Bayesian Optimization: Scalability and Flexibility

Bayesian optimization has emerged as an exciting subfield of machine learning that is concerned with the global optimization of noisy, black-box functions using probabilistic methods. Systems implementing Bayesian optimization techniques have been successfully used to solve difficult problems in a diverse set of applications. There have been many recent advances in the methodologies and theory underpinning Bayesian optimization that have extended the framework to new applications as well as provided greater insights into the behaviour of these algorithms. Bayesian optimization is now increasingly being used in industrial settings, providing new and interesting challenges that require new algorithms and theoretical insights.

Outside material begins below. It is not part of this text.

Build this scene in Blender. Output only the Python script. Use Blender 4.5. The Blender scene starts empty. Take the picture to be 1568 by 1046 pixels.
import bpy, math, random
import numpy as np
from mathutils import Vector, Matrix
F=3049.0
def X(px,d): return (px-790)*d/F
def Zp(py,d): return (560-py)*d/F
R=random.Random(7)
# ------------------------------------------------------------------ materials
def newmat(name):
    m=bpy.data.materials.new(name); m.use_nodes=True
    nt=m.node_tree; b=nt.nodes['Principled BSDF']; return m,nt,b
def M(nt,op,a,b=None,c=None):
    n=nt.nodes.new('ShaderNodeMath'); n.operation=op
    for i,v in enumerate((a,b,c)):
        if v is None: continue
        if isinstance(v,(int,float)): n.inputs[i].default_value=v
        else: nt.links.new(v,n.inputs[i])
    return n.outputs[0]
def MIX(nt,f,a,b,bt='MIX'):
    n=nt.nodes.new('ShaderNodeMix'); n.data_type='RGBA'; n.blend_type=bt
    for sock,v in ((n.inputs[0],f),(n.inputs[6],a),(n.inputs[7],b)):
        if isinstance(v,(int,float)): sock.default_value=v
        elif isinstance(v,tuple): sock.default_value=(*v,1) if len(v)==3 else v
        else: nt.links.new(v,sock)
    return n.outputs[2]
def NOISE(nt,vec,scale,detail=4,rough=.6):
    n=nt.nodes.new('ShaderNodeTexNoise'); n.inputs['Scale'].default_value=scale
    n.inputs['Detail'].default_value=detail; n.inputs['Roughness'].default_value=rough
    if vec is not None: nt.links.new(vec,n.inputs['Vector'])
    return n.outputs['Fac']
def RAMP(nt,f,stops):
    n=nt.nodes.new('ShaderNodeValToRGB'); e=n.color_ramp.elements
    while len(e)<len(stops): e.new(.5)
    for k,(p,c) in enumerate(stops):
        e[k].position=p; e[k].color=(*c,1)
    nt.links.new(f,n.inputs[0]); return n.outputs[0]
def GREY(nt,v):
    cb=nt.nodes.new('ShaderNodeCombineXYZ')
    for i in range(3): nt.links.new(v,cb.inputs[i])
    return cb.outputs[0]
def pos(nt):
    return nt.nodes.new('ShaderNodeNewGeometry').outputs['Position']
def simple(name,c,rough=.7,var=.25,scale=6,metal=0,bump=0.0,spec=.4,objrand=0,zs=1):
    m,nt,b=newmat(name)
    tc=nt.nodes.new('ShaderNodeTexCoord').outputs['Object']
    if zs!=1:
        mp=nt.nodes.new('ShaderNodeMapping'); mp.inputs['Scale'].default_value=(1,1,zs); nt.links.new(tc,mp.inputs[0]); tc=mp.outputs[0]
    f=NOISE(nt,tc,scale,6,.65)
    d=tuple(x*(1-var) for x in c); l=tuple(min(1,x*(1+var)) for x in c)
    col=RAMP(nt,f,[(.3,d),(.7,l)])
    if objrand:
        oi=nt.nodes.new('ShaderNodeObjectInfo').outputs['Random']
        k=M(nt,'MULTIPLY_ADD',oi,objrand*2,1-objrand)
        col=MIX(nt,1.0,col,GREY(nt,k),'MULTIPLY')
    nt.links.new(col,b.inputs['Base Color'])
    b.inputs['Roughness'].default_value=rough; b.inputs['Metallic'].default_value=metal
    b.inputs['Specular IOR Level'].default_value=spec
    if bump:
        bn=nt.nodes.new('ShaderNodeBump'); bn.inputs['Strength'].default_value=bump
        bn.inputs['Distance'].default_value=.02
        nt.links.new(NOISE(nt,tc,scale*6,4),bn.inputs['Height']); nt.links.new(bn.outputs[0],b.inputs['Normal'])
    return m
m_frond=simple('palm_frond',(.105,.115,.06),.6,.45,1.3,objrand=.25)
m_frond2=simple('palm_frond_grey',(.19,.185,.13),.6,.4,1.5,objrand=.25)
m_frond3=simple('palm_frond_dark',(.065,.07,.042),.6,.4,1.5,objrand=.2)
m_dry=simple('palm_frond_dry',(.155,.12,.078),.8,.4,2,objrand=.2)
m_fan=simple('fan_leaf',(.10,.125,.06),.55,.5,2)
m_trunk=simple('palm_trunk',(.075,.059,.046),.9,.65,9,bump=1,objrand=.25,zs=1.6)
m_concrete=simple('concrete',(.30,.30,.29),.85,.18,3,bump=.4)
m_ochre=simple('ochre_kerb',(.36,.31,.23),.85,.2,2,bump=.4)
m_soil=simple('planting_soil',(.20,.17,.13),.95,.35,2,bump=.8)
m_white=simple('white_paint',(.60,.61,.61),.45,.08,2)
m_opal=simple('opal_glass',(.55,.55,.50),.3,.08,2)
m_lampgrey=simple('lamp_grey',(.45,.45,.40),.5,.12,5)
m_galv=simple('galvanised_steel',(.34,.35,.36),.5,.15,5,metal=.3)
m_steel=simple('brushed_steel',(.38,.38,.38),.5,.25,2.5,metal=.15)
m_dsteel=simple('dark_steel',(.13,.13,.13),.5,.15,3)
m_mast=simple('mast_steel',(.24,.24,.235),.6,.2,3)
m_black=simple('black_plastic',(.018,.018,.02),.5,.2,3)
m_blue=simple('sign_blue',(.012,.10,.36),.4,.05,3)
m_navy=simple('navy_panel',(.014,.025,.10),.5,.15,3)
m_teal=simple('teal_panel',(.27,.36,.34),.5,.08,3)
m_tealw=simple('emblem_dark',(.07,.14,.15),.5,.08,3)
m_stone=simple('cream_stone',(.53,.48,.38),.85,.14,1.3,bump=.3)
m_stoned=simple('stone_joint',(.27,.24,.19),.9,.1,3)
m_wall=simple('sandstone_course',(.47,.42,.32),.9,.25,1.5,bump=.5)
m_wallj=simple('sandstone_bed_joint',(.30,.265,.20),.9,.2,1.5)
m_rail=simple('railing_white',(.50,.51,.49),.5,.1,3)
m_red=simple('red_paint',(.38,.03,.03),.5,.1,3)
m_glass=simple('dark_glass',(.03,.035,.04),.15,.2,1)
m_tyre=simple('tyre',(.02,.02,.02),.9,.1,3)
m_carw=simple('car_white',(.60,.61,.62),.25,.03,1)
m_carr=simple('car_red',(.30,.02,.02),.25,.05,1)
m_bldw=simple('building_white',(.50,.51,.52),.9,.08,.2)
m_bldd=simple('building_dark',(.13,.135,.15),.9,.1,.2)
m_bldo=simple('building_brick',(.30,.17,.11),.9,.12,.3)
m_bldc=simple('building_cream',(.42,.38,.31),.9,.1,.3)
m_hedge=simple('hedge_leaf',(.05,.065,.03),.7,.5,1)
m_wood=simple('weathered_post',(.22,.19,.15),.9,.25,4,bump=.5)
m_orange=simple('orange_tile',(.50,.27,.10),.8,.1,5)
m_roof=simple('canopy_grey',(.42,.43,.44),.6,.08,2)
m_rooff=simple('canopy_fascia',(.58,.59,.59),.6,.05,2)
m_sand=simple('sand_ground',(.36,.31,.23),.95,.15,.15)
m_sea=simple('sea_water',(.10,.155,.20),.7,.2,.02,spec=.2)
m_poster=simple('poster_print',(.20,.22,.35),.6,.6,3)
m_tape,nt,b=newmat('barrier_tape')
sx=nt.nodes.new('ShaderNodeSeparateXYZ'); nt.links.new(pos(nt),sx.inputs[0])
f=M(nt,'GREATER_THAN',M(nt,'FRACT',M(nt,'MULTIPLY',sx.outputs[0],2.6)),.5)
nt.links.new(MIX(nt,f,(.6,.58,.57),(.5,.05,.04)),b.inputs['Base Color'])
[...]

At last year’s NIPS workshop on Bayesian optimization the focus was on the intersection of “academia and industry”. Following up on this theme, the workshop this year will focus on scaling existing approaches to larger evaluation budgets, higher-dimensional search spaces, and more complex input spaces. While the computational complexity of common probabilistic regression models used in Bayesian optimization have confined it to relatively low-dimensional problems and small evaluation budgets, there have, in recent years, been several advances in scaling these probabilistic models to more demanding application domains. Furthermore, many applications of Bayesian optimization only make sense when considering concurrent evaluations, which departs from the traditional, strictly sequential Bayesian optimization framework. Recent theoretical and practical efforts have addressed the mini-batch, or parallel, evaluation framework.

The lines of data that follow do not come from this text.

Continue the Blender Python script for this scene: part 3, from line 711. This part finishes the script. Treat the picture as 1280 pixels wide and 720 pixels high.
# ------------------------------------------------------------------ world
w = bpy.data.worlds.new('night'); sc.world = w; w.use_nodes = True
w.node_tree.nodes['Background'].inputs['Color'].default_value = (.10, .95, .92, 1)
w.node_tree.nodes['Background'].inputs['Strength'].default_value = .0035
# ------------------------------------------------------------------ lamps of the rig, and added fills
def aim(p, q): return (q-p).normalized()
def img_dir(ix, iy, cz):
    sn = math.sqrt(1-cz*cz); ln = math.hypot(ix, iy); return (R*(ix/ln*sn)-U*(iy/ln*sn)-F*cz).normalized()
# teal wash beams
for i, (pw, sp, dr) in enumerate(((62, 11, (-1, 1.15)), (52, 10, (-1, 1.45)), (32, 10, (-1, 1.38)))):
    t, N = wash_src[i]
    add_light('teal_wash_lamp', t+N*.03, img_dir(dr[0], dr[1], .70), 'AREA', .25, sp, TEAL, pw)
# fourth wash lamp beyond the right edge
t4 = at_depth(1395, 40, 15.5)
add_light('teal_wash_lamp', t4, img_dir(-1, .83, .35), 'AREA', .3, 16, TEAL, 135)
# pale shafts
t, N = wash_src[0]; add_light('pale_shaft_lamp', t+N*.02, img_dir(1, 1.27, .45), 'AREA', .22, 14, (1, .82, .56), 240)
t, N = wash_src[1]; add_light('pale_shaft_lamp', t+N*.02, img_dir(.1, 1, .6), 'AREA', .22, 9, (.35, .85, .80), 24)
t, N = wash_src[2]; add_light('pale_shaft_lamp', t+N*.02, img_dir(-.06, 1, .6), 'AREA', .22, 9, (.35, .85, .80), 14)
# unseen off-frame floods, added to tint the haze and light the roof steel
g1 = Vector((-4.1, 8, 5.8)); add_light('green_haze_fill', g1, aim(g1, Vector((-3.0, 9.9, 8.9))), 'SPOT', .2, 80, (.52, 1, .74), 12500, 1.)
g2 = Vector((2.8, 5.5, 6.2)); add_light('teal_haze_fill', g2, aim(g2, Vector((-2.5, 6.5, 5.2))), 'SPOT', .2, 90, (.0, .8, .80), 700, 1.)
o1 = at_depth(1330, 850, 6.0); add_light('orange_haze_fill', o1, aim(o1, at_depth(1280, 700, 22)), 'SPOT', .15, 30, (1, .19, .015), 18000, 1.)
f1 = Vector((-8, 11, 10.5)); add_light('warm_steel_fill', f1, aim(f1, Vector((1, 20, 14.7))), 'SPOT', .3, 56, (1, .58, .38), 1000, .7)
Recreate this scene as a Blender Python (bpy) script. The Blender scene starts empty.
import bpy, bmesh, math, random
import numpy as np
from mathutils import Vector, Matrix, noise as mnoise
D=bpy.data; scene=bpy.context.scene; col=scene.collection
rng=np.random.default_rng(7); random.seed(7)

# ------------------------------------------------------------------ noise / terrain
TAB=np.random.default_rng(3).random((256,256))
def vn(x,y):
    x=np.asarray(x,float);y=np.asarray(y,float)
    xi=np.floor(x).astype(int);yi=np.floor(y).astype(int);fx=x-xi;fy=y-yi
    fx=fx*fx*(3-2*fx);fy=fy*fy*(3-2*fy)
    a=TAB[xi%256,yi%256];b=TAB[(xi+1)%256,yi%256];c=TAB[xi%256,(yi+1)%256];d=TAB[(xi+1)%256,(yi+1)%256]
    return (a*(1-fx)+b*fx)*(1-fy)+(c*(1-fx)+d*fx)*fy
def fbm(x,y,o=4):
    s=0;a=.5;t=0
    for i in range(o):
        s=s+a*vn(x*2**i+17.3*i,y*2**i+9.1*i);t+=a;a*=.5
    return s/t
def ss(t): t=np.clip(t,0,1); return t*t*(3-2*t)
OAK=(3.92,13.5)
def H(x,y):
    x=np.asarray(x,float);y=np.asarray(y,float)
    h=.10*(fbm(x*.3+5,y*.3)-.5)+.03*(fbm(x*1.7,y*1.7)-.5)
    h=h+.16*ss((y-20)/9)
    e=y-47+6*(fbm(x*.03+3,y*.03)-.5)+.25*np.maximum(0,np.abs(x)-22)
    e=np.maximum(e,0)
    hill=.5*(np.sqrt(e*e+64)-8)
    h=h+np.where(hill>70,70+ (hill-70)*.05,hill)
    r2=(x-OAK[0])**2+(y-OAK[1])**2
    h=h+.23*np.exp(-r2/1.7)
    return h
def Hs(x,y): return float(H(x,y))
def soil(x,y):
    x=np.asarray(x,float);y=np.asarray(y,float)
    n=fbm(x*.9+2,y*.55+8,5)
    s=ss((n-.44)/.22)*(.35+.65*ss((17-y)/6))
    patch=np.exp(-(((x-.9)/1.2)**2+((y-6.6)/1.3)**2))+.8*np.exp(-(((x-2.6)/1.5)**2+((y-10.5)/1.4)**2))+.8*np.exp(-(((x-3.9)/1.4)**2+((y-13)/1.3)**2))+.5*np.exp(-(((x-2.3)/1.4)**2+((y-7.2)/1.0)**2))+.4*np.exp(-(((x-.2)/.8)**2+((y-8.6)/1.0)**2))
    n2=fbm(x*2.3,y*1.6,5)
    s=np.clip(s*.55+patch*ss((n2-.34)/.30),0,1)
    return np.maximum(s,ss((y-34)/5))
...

The goal of this workshop is to bring together advances in scalable and flexible probabilistic modelling, and batch exploration strategies to establish the state of the art in Bayesian optimization capabilities. Specifically, we will invite participants of the workshop to share their experiences and findings in applying Bayesian optimization at new scales and in new application domains. In addition, we wish to attract researchers from the broader scientific community in order to demonstrate the flexibility of Bayesian optimization and invite them to consider including it in their own experimental methodology. The key questions we will discuss are: how to successfully scale Bayesian optimization to large evaluation budgets? How to tackle high-dimensional or complex search spaces? How to apply Bayesian optimization in massive, distributed settings?

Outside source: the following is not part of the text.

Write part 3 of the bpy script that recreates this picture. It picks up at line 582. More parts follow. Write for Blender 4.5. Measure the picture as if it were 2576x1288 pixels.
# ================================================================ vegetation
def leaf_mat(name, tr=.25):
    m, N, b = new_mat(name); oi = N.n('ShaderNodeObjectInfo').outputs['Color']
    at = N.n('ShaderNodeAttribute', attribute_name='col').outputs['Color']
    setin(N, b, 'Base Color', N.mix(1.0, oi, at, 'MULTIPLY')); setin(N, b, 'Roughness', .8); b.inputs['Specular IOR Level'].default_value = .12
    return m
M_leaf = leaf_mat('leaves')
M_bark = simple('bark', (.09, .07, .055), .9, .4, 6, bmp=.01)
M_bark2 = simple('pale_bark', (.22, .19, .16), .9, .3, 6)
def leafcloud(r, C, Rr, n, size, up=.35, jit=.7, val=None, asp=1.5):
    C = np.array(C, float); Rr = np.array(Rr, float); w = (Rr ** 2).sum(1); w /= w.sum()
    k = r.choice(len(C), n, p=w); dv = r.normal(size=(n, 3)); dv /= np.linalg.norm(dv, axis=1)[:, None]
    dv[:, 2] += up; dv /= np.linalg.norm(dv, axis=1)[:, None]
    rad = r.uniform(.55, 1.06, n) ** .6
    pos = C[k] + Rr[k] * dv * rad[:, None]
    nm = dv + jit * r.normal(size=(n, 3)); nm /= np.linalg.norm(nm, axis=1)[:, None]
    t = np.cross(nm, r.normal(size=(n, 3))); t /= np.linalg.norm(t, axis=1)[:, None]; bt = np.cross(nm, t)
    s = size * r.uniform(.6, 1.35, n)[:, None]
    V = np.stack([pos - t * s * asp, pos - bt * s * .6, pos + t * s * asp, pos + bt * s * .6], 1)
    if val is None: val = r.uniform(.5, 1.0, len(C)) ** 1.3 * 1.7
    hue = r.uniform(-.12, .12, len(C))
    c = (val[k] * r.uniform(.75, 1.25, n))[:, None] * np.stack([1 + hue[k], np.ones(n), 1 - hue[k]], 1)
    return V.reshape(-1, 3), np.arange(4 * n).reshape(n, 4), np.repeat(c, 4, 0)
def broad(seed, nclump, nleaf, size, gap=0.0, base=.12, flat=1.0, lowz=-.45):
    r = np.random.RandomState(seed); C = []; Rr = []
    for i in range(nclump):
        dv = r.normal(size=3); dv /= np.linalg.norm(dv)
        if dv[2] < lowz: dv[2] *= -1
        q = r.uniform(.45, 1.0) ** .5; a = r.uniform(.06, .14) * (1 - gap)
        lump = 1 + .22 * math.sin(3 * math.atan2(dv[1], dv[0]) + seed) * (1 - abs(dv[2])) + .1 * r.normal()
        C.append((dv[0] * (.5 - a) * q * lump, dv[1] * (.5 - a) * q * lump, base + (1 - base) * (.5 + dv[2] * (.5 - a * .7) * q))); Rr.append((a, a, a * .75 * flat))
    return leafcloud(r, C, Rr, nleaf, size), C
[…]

The target audience for this workshop consists of both industrial and academic practitioners of Bayesian optimization as well as researchers working on theoretical advances in probabilistic global optimization. To this end we have invited many industrial users of Bayesian optimization to attend and speak at the workshop. We expect this exchange of industrial and academic knowledge will lead to a significant interchange of ideas and a clearer understanding of the challenges and successes of Bayesian optimization as a whole.

A further goal is to encourage collaboration between the diverse set of researchers involved in Bayesian optimization. This includes not only interchange between industrial and academic researchers, but also between the many different sub-fields of machine learning which make use of Bayesian optimization or its components. We are also reaching out to the wider global optimization and Bayesian inference communities for involvement.